I recently read Peter Thiel’s book Zero To One. There are some great insights in the book even if a lot of it is theoretical rather than proven. Particularly, I like the way he frames monopolies in a positive light. I believe he is right in saying that if a monopoly ‘behaves well’ they can certainly add more value than many competitive companies can due to continued innovation and long term strategy. I no particular order, some of the particularly interesting ideas were:
- Monopolies are good. Monopolies reward innovation and can create enough capital for long term planning as opposed to incremental strategies.
- If a monopoly creates value, then people will still love that monopoly. Apple and Google are examples.
- Characteristics of a monopoly include, proprietary technology, network effects, economies of scale and branding.
- Software companies are particularly good at economies of scale which allows for very scalable, global reaching companies.
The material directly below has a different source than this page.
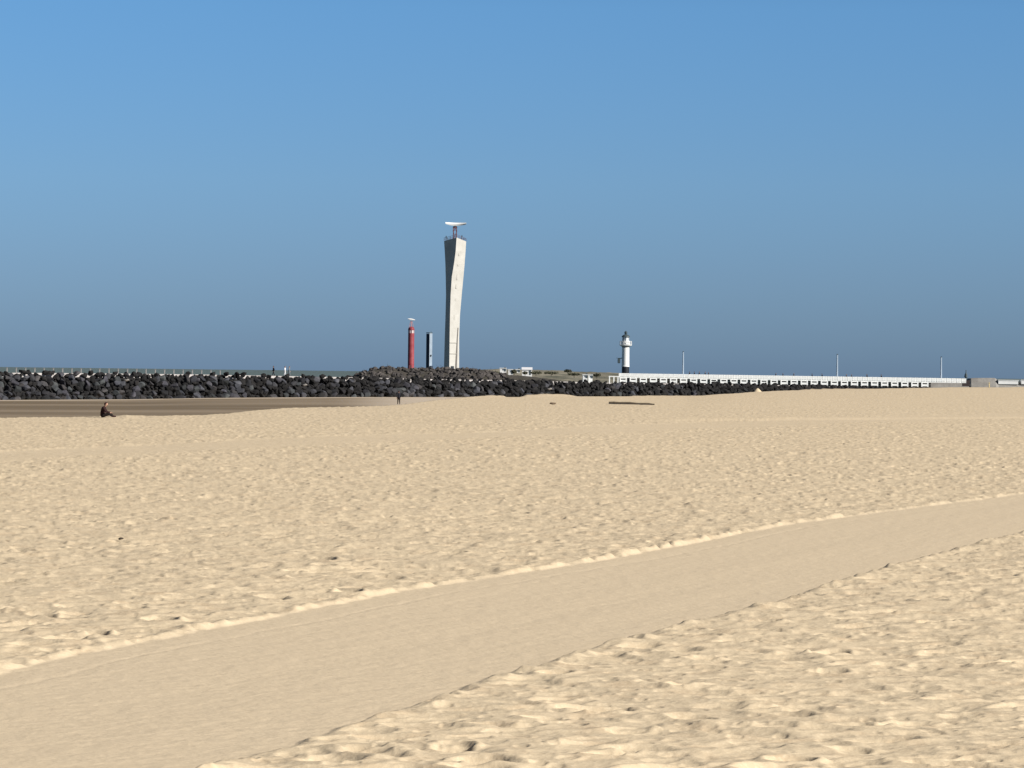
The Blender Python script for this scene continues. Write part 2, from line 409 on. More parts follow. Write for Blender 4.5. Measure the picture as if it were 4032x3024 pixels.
# rubble under the big boulders, one heap
bm = jumble('rubble', rest, rocks, rock_m)
core = []
for k in range(len(BWp) - 1):
    pass
rows = []
for p, zt, zb in BWp:
    k = BWp.index((p, zt, zb)); q = BWp[min(k + 1, len(BWp) - 1)][0] - BWp[max(k - 1, 0)][0]; q.normalize()
    nrm = Vector((q.y, -q.x, 0)); nrm = nrm if nrm.y < 0 else -nrm
    H = zt - zb
    rows.append([bm.verts.new(p + nrm * a_ + Vector((0, 0, z_))) for a_, z_ in ((1.4 + H * 1.1, zb - .9), (1.75, zt - .65), (-1.75, zt - .65), (-8, -4.6))])
for a_, b_ in zip(rows, rows[1:]):
    for i in range(3): bm.faces.new((a_[i], a_[i + 1], b_[i + 1], b_[i]))
bm.faces.new(rows[0]); bm.faces.new(rows[-1])
# small rubble chips
for i in range(350):
    p, tt, zt, zb = at_len(rnd.uniform(0, tot)); fr = rnd.random(); H = zt - zb
    nrm = Vector((tt.y, -tt.x, 0)); nrm = nrm if nrm.y < 0 else -nrm
    q = p + nrm * (2.0 + fr * H * 1.2); q.z = zt - .6 - fr * (H - .3)
    b2 = bmesh.new(); b2.from_mesh(rocks[i % 14]); s = rnd.uniform(.5, 1.0)
    b2.transform(Matrix.Translation(q) @ Matrix.Rotation(rnd.uniform(0, 6), 4, 'Z') @ Matrix.Scale(s, 4))
    tmp = bpy.data.meshes.new('t'); b2.to_mesh(tmp); b2.free(); bm.from_mesh(tmp); bpy.data.meshes.remove(tmp)
me = bpy.data.meshes.new('rubble'); bm.to_mesh(me); bm.free()
tag(link('rubble', me, rock_m), 'dark broken rubble filling the gaps between the breakwater boulders', 'rubble', kind='stuff')

# concrete walkway on the crest
conc = mat('concrete', (.44, .41, .40), .85, noise=.6, bump=(4, .02), col2=(.33, .31, .30))
wb = bmesh.new(); rows = []
for k, (p, zt, zb) in enumerate(BWp):
    q = BWp[min(k + 1, len(BWp) - 1)][0] - BWp[max(k - 1, 0)][0]; q.normalize()
    nrm = Vector((q.y, -q.x, 0)); nrm = nrm if nrm.y < 0 else -nrm
    rows.append([wb.verts.new(p + nrm * a_ + Vector((0, 0, z_))) for a_, z_ in ((1.8, zt - .7), (1.8, zt), (-1.8, zt), (-1.8, zt - .7))])
for a_, b_ in zip(rows, rows[1:]):
    for i in range(4): wb.faces.new((a_[i], a_[(i + 1) % 4], b_[(i + 1) % 4], b_[i]))
wb.faces.new(rows[0]); wb.faces.new(rows[-1]); bmesh.ops.recalc_face_normals(wb, faces=wb.faces)
me = bpy.data.meshes.new('walkway'); wb.to_mesh(me); wb.free()
tag(link('walkway', me, conc), kind='structure')
# row of short pale posts
post_m = mat('pale_post', (.27, .265, .26), .7, noise=3)
pm = MB().box(0, 0, .4, .2, .2, .8, bev=.03).box(0, 0, .82, .26, .26, .05).mesh('post'); pm.materials.append(post_m)
for k in range(24):
    u = 27 + k * 36.5
    Y = np.interp(u, [p[0] for p in BW], [p[1] for p in BW]); zt = np.interp(u, [p[0] for p in BW], [p[2] for p in BW])
    o = bpy.data.objects.new('bollard', pm); C.objects.link(o); o.location = ((u - 2016) / F * (Y - .8), Y - .8, zt)
    tag(o, 'short pale post in the row along the left part of the breakwater crest', 'bollard', 'short posts along the breakwater crest')

# ---------------------------------------------------------------- far harbour mound
mu = [1300, 1385, 1420, 1450, 1500, 1560, 1600, 1650, 1700, 1740, 1800, 1860, 1900, 1950, 2050, 2150, 2230]
mv = [1500, 1480, 1464, 1450, 1441, 1442, 1446, 1446, 1448, 1444, 1445, 1448, 1452, 1464, 1472, 1482, 1495]
MY = 1100
nx, ny = 90, 24
us = np.linspace(1290, 2240, nx); ys = np.linspace(MY - 22, MY + 60, ny)
top = np.array([zat(u, np.interp(u, mu, mv), MY) for u in us])
GU, GY = np.meshgrid(us, ys)
prof = np.interp(ys, [MY - 22, MY - 2, MY + 6, MY + 40, MY + 60], [0, .97, .97, .9, 0])
GX = (GU - 2016) / F * MY
GZ = -5 + (top[None, :] - .5 + 5) * prof[:, None] + .5 * vnoise(GX / 2, GY / 2, 5)
mound_m = mat('mound_earth', (.055, .048, .042), .95, noise=.3, bump=(1, .3), col2=(.045, .042, .032))
tag(grid_mesh('harbour_mound', GX, GY, GZ, mound_m), kind='structure')
mp_ = []
for i in range(760):
    u = rnd.uniform(1370, 1990); f = rnd.random()
    Y = MY - 22 + 24 * f; zt = zat(u, np.interp(u, mu, mv), MY)
    z = -5 + (zt - .5 + 5) * np.interp(Y, [MY - 22, MY - 2, MY + 6], [0, .97, .97])
    mp_.append((Vector(((u - 2016) / F * MY, Y, z - .05)), rnd.uniform(1.6, 2.8)))
mp_.sort(key=lambda q: -q[0].z)
rest = []
for i, (q, s) in enumerate(mp_):
    rot = Euler((rnd.uniform(-.6, .6), rnd.uniform(-.6, .6), rnd.uniform(0, 6.3))); mi = rnd.randrange(10)
    rest.append((q, s, rot, (1, 1, .85), mi))
bm = jumble('rubble', rest, rocks2, rock2_m); me = bpy.data.meshes.new('rubble'); bm.to_mesh(me); bm.free()
tag(link('rubble', me, rock2_m), 'brownish grey rocks covering the far harbour mound below the three towers', 'rubble', kind='stuff')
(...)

- A power law exists almost anywhere you have to allocate resources. For a startup, a significantly high proportion of income will come from a small proportion of customers.
- A startup doesn’t have a culture, it is a culture. Hire people who breed the mission.
- Everybody sells.
- Successful companies succeed in: engineering, timing, creating a monopoly, building a great team, finding a distribution channel, gaining defensibility and knowing something that no one else knew.
- In order to succeed you have to improve a solution on some level by an order of magnitude.
- Do one thing. Give each staff member just one thing to do. If you give them many things they’ll put off the difficult one indefinitely.